Sunday, May 11, 2008

selling god

My buddy Jack and I hiked out to Short Pump Town Center this afternoon for a bit of retail roaming. Short Pump TC is one of the local examples of the reinvention of malls as "lifestyle centers" — an evolution that can inspire more than a few diatribes itself. Short Pump TC is also home to our local Apple store, and I'm in the market for a new MacBook Pro. (The Air calls, but I will not answer that call yet.)

Anyway, as we're roaming around and on our way to having a beer at one of the mall restaurants, or "concepts" in the lingo of mid- to high-end corporate chain restaurants, we stuble across a store that is having its grand opening. It takes nothing more than the words "Christian Fashion" to stop me.


The store is named Not Of This World—"NOTW" in rakish and grunge-cool typography. Very hip of them. The clothes from what I could see all followed the example of the mannequins in the window. The styles and look of the store fall somewhere between Hot Topic and Urban Outfitters. This is a long way from Thomas Kinkade and Zondervan Bookstores. This is hip, downtown cool like the church near my house which bills itself more as a worship lifestyle center than as a "traditional" church.

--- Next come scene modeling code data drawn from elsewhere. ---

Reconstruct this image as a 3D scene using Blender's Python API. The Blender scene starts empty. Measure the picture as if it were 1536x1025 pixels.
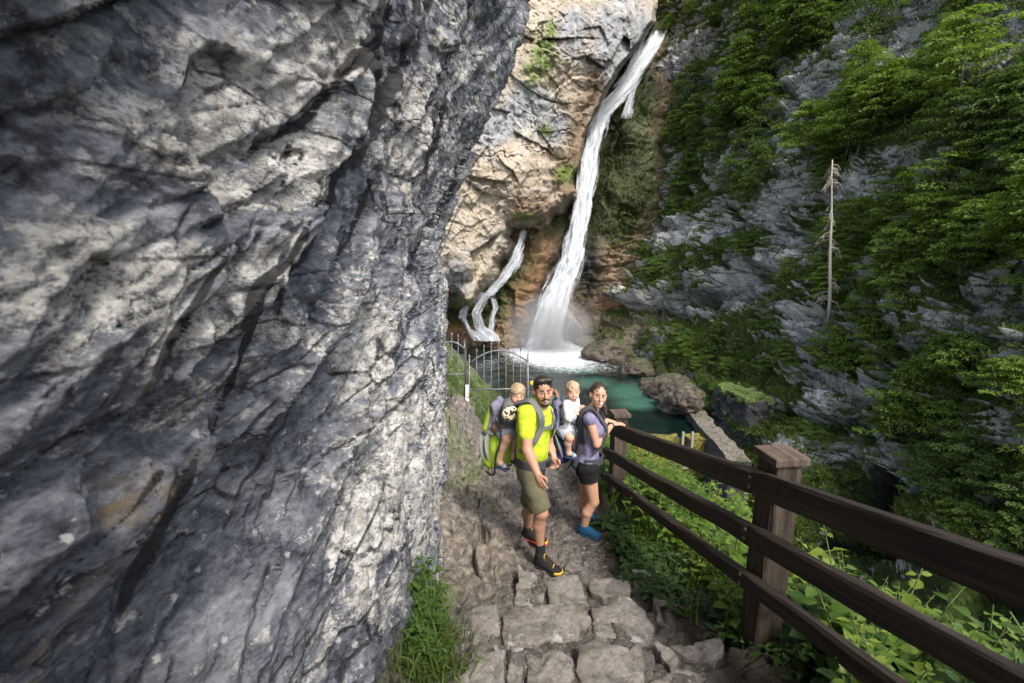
import bpy, math, random
import numpy as np
from mathutils import Vector, Matrix
random.seed(7); RNG = np.random.default_rng(11)
SC = bpy.context.scene; COL = SC.collection
# ------------------------------------------------------------------ camera geometry
FPX, CX, CY, PITCH, CAMZ = 683.0, 768.0, 512.5, math.radians(11.0), 2.9
CP, SP = math.cos(PITCH), math.sin(PITCH)
def P(px, py, Y):
    """point seen at photo pixel (px,py) that stands Y metres ahead"""
    u = (np.asarray(px, float) - CX) / FPX; v = (CY - np.asarray(py, float)) / FPX
    t = Y / (CP + v * SP)
    return np.stack(np.broadcast_arrays(u * t, Y * np.ones_like(t), CAMZ + t * (-SP + v * CP)), -1)
def G(px, py, z):
    u = (px - CX) / FPX; v = (CY - py) / FPX
    t = (z - CAMZ) / (-SP + v * CP)
    return np.array([u * t, t * (CP + v * SP), z])
def proj(p):
    p = np.asarray(p, float); x, y, z = p[..., 0], p[..., 1], p[..., 2] - CAMZ
    d = np.maximum(y * CP - z * SP, 0.05)
    return CX + FPX * x / d, CY - FPX * (y * SP + z * CP) / d
# ------------------------------------------------------------------ noise
def _hash(ix, iy, iz, s=0):
    h = (ix.astype(np.int64) * 374761393 + iy.astype(np.int64) * 668265263 + iz.astype(np.int64) * 2147483647 + s * 974634777) & 0xFFFFFFFF
    h = ((h ^ (h >> 13)) * 1274126177) & 0xFFFFFFFF
    h = ((h ^ (h >> 16)) * 2246822519) & 0xFFFFFFFF
    return (h ^ (h >> 15)) & 0xFFFFFFFF
def vnoise(p, s=0):
    f = np.floor(p); i = f.astype(np.int64); w = p - f; w = w * w * w * (w * (w * 6 - 15) + 10)
    out = 0
    for dx in (0, 1):
        wx = w[:, 0] if dx else 1 - w[:, 0]
        for dy in (0, 1):
            wy = w[:, 1] if dy else 1 - w[:, 1]
            for dz in (0, 1):
                wz = w[:, 2] if dz else 1 - w[:, 2]
                out = out + wx * wy * wz * (_hash(i[:, 0] + dx, i[:, 1] + dy, i[:, 2] + dz, s) / 2147483648.0 - 1)
    return out
def fbm(p, oct=5, s=0, gain=0.5, lac=2.03):
    a = 1.0; out = 0; q = np.array(p, float)
    for o in range(oct):
        out = out + a * vnoise(q, s + o); q = q * lac + 17.3; a *= gain
    return out
def ridged(p, oct=4, s=0):
    a = 1.0; out = 0; q = np.array(p, float)
    for o in range(oct):
        out = out + a * (1 - 2 * np.abs(vnoise(q, s + o))); q = q * 2.07 + 9.1; a *= 0.5
    return out
def facet(p, s=0, tilt=1.0):
    """broken-rock relief: every Worley cell is a randomly tilted plane"""
    f = np.floor(p).astype(np.int64); best = np.full(len(p), 9.0); val = np.zeros(len(p)); sec = np.full(len(p), 9.0)
    for dx in (-1, 0, 1):
        for dy in (-1, 0, 1):
            for dz in (-1, 0, 1):
                c = [f[:, 0] + dx, f[:, 1] + dy, f[:, 2] + dz]
                d2 = 0; tl = 0
                for k in range(3):
                    o = c[k] + _hash(*c, s + 3 * k) / 4294967296.0 - p[:, k]
                    d2 = d2 + o * o; tl = tl - o * (_hash(*c, s + 20 + k) / 2147483648.0 - 1)
                v = (_hash(*c, s + 40) / 2147483648.0 - 1) * 0.5 + tilt * tl
                m = d2 < best
                sec = np.where(m, best, np.minimum(sec, d2)); best = np.where(m, d2, best); val = np.where(m, v, val)
    return val, np.sqrt(sec) - np.sqrt(best)
def sstep(a, b, x):
    t = np.clip((x - a) / (b - a), 0, 1); return t * t * (3 - 2 * t)
def poly_sd(px, py, poly, closed=False):
    """distance to a polyline and signed side (positive to the left walking along it)"""
    pts = np.array(poly, float); n = len(pts); best = np.full(px.shape, 1e9); side = np.zeros(px.shape); tt = np.zeros(px.shape)
    for i in range(n if closed else n - 1):
        a = pts[i]; b = pts[(i + 1) % n]; ab = b - a; L = ab @ ab
        t = np.clip(((px - a[0]) * ab[0] + (py - a[1]) * ab[1]) / L, 0, 1)
        dx = px - a[0] - t * ab[0]; dy = py - a[1] - t * ab[1]; d = np.hypot(dx, dy)
        cr = ab[0] * dy - ab[1] * dx
        m = d < best; best = np.where(m, d, best); side = np.where(m, np.sign(cr), side); tt = np.where(m, (i + t) / (n if closed else n - 1), tt)
    return best, side, tt
def in_poly(px, py, poly):
    c = np.zeros(px.shape, bool); n = len(poly)
    for i in range(n):
        x1, y1 = poly[i]; x2, y2 = poly[(i + 1) % n]
        if y1 == y2: continue
        c ^= ((y1 > py) != (y2 > py)) & (px < (x2 - x1) * (py - y1) / (y2 - y1) + x1)
    return c
def blobs(px, py, lst):
    m = np.zeros(px.shape)
    for (x, y, rx, ry) in lst:
        m = np.maximum(m, 1 - np.hypot((px - x) / rx, (py - y) / ry))
    return m
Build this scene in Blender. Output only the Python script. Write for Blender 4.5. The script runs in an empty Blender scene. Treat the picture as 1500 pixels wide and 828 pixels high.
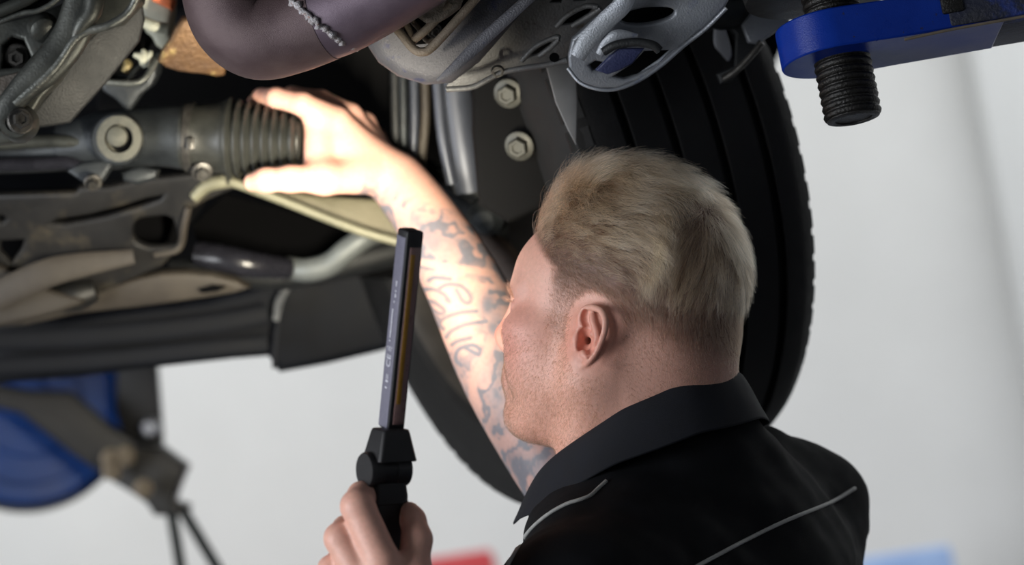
import bpy, bmesh, math, random
import numpy as np
from mathutils import Vector, Matrix, noise
from mathutils.bvhtree import BVHTree
from mathutils.kdtree import KDTree
import openvdb

random.seed(7)
RNG = np.random.default_rng(7)
SC = bpy.context.scene
COL = SC.collection

# ------------------------------------------------------------------ camera
PITCH, ROLL, CAM_H, FPX = math.radians(12), math.radians(8.5), 1.20, 100 / 36 * 1500
fwd = Vector((0, math.cos(PITCH), math.sin(PITCH)))
up0 = Vector((0, -math.sin(PITCH), math.cos(PITCH)))
rt0 = Vector((1, 0, 0))
AX_U = up0 * math.cos(ROLL) + rt0 * math.sin(ROLL)
AX_R = rt0 * math.cos(ROLL) - up0 * math.sin(ROLL)
AX_F = fwd
ORG = Vector((0, 0, CAM_H))
cam_data = bpy.data.cameras.new('camera')
cam = bpy.data.objects.new('camera', cam_data)
COL.objects.link(cam)
cam.matrix_world = Matrix(((AX_R.x, AX_U.x, -AX_F.x, ORG.x), (AX_R.y, AX_U.y, -AX_F.y, ORG.y),
                           (AX_R.z, AX_U.z, -AX_F.z, ORG.z), (0, 0, 0, 1)))
cam_data.lens = 100
cam_data.sensor_width = 36
cam_data.clip_end = 60
cam_data.dof.use_dof = True
cam_data.dof.focus_distance = 2.58
cam_data.dof.aperture_fstop = 3.4
SC.camera = cam

# ------------------------------------------------------------------ world, lights, exposure
SC.view_settings.view_transform = 'Standard'
SC.view_settings.look = 'None'
SC.view_settings.exposure = 0.0
SC.view_settings.gamma = 1.0
SC.view_settings.use_curve_mapping = False
W = bpy.data.worlds.new('daylight')
SC.world = W
W.use_nodes = True
bg = W.node_tree.nodes['Background']
bg.inputs[0].default_value = (0.80, 0.90, 1.0, 1)
bg.inputs[1].default_value = 0.12


def area(name, loc, target, sx, sy, power, color=(1, 1, 1), spread=180):
    l = bpy.data.lights.new(name, 'AREA')
    l.shape = 'RECTANGLE'
    l.size, l.size_y, l.energy, l.color = sx, sy, power, color
    l.spread = math.radians(spread)
    o = bpy.data.objects.new(name, l)
    COL.objects.link(o)
    o.location = loc
    o.rotation_euler = (Vector(target) - Vector(loc)).to_track_quat('-Z', 'Y').to_euler()
    return o


# key light added at the left; unseen ceiling lights added to brighten the wall
area('left_key_light', (-2.9, 1.0, 1.55), (0.2, 2.6, 1.75), 1.7, 1.9, 112, (0.93, 0.96, 1.0))
area('ceiling_wall_wash', (-1.5, 5.2, 4.1), (-1.0, 6.6, 1.8), 4.0, 0.5, 75, (0.97, 0.99, 1.0))
area('ceiling_wall_wash.001', (2.6, 5.2, 4.1), (2.4, 6.6, 1.8), 3.0, 0.5, 58, (0.97, 0.99, 1.0))


# ------------------------------------------------------------------ coordinates
# Shop axes turned with the photograph: x to its right, y away from the lens, z to its top (metres).
def at(px, py, d):
    return Vector(((px - 750) / FPX * d, d, (414 - py) / FPX * d))


def wpt(v):
    return ORG + AX_R * v[0] + AX_F * v[1] + AX_U * v[2]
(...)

Leaving alone my belief that spirituality is should be quietly revered rather than crassly commercialized, this strikes me as one more effort to foist a brand—and it really is a brand in this case—of Christianity on society. The religion (specifically Christian) section at Barnes & Noble continues to expand while a whole subculture of films and music continues to build and creep in around the edges of popular culture. Our political discourse, international relations and military actions begin to take on the rhetoric of faith (again, a very specific faith). What I want to know is this: at what point do secularism and plurality begin to push back?